Quando somos crianças e jogamos futebol nos mais diversos ambientes, o melhor da turma é aquele que tem o gesto técnico mais bonito, mais apurado: o melhor é aquele que dribla mais, que chuta melhor, que faz mais gols e etc. Se pegarmos o futebol profissional “antigo” – de cerca de quinze, vinte anos atrás – isso quase sempre também acontecia. O grande jogador era aquele que mais aparecia pra torcida, que dava ‘caneta’ nos adversário, que dava chapéu e por aí vai.
Essa máxima não se alterou por completo. Explico: o talento sempre vai prevalecer. O jogador que desequilibra será bem-vindo no futebol de qualquer época. Mas duas coisas importantes mudaram: esse jogador talentoso passou a ser ainda mais reverenciado quando usa sua técnica em prol da equipe e aquele jogador que pouco aparecia, que não tinha um jeito de tocar na bola e até de correr tão plasticamente dentro do padrão, mas que apresenta uma eficácia gigantesca pra resolver problemas, passou a ser mais valorizado.

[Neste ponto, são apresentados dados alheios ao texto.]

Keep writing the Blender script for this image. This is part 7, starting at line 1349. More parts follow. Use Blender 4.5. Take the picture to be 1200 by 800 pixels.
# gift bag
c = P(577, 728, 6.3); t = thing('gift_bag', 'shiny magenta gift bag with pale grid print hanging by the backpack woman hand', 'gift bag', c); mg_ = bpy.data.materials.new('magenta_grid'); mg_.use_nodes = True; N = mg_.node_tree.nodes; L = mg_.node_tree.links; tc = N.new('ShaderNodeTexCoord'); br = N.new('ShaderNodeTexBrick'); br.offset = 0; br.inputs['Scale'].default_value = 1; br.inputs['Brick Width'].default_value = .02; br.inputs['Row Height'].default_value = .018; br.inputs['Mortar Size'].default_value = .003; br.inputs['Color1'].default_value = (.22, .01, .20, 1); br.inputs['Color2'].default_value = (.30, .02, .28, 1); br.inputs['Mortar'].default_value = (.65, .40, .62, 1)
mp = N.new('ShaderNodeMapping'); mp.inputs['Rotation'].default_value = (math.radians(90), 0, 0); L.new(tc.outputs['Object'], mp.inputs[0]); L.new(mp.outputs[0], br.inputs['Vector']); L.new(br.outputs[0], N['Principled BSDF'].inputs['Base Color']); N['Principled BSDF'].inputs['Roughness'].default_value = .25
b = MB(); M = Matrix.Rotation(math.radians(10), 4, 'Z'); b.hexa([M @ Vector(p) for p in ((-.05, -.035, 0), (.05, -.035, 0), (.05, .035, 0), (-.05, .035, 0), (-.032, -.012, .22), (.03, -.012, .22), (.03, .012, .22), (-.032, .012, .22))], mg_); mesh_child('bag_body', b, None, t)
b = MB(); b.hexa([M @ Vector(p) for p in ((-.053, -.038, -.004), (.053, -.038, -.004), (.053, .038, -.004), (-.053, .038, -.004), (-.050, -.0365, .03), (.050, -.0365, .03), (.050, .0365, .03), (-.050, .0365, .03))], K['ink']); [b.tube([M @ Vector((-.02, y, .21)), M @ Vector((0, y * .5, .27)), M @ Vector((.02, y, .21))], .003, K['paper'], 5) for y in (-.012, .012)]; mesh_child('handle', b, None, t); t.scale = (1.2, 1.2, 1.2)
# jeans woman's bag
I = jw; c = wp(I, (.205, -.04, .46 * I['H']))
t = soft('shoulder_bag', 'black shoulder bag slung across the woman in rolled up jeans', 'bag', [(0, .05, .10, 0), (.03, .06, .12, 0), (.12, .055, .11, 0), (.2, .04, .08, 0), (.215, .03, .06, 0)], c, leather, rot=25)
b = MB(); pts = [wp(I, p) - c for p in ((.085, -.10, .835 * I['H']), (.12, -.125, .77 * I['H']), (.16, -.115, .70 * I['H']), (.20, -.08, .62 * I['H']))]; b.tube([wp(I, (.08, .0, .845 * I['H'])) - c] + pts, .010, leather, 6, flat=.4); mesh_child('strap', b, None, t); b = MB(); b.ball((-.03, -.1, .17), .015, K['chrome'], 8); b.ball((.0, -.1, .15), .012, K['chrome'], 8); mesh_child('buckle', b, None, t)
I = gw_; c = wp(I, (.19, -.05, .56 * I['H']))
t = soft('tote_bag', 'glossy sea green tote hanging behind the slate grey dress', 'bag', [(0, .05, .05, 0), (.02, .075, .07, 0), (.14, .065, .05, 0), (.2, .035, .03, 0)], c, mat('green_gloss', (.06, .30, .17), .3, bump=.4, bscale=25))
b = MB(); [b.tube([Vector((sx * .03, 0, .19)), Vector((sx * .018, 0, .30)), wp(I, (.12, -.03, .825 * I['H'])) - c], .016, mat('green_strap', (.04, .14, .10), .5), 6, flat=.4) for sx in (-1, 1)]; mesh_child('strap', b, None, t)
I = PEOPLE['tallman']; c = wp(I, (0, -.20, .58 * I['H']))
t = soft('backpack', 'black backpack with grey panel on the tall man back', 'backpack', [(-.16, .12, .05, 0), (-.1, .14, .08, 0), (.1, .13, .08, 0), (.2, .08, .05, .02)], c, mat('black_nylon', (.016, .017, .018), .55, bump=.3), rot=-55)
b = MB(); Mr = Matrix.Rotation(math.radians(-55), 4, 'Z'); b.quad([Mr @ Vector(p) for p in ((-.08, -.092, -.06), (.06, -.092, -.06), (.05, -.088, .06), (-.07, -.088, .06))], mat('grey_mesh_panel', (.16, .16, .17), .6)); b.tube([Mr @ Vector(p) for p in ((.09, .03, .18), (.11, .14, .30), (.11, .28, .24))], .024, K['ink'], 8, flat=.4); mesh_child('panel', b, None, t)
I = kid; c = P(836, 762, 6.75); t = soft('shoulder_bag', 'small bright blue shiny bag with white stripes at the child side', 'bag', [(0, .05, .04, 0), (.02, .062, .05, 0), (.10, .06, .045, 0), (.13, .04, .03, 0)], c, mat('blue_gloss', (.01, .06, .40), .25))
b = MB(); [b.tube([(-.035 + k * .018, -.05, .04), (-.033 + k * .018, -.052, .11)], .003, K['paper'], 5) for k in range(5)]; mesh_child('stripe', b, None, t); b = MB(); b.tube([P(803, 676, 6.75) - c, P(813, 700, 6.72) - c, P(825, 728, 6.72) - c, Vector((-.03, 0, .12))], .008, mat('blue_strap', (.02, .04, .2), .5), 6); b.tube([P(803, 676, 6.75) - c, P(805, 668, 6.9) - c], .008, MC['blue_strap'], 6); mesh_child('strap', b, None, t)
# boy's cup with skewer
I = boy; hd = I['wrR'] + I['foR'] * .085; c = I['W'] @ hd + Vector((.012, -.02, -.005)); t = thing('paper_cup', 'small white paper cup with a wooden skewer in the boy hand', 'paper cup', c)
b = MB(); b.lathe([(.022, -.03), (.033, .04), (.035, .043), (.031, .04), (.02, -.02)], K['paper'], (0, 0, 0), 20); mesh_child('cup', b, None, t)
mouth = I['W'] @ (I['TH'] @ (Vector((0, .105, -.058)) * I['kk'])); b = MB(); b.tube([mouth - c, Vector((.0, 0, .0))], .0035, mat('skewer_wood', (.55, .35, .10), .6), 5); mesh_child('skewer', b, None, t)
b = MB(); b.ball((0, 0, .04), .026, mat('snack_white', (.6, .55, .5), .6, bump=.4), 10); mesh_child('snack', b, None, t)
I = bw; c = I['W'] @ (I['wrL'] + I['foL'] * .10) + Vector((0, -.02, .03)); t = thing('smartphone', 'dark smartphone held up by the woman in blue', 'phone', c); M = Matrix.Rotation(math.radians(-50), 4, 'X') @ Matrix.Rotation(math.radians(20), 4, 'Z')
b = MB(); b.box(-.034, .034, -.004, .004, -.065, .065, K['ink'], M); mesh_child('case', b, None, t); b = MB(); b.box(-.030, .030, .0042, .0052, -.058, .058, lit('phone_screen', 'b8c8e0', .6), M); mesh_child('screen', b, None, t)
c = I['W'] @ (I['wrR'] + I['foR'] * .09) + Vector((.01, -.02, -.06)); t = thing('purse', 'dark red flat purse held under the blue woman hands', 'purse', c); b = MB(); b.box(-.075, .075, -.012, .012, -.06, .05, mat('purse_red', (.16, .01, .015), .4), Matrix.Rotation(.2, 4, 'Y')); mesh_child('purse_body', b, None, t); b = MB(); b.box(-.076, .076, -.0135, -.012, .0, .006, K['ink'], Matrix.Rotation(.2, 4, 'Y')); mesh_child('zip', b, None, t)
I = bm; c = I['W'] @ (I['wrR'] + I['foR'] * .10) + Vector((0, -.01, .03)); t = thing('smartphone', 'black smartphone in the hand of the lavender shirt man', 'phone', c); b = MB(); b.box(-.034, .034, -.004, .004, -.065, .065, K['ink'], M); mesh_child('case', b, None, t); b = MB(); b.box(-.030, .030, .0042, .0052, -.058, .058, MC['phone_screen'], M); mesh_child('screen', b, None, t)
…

O contexto tecnológico nos permite observar jogos e jogadores do mundo todo. É possível contabilizar jogadas e movimentos com e sem a bola de todos. E mais: se algum lance nos impressiona voltamos rapidamente a imagem e destrinchamos todos os pormenores. Diferentemente de antes que um “olheiro”, por exemplo, ia pelos campos desse mundo e tinha uma, no máximo, duas impressões do jogador.
Esse avanço na análise nos leva a saber quais jogadores resolvem os problemas de maneira mais eficaz em todas as fases do jogo. Nos permite observar quem faz a leitura correta das jogadas. Conseguimos saber quem toma as melhores decisões. Quem se comunica melhor com o jogo, companheiros de equipe e tira vantagem disso diante dos adversários. Com isso, os treinamentos tendem a evoluir e se não é possível e talvez nem mais necessário aprimorar o gesto técnico em sua plasticidade é totalmente inteligente criar mecanismos para os jogadores terem respostas mais rápidas e eficientes ao que o jogo apresenta.
Esse ponto específico da tecnologia com o avanço da análise quantitativa e qualitativa é um fractal de vários aspectos do jogo que mudaram. Há inúmeros outros. Mas a valorização de jogadores que no “futebol antigo” eram tidos, talvez, como ‘desengonçados’  ao correr, passar, driblar e chutar, mas que com um olhar mais criterioso e amplo nos revelam coisas surpreendentemente positivas e complexas é uma das grandes vitórias do futebol tido como moderno.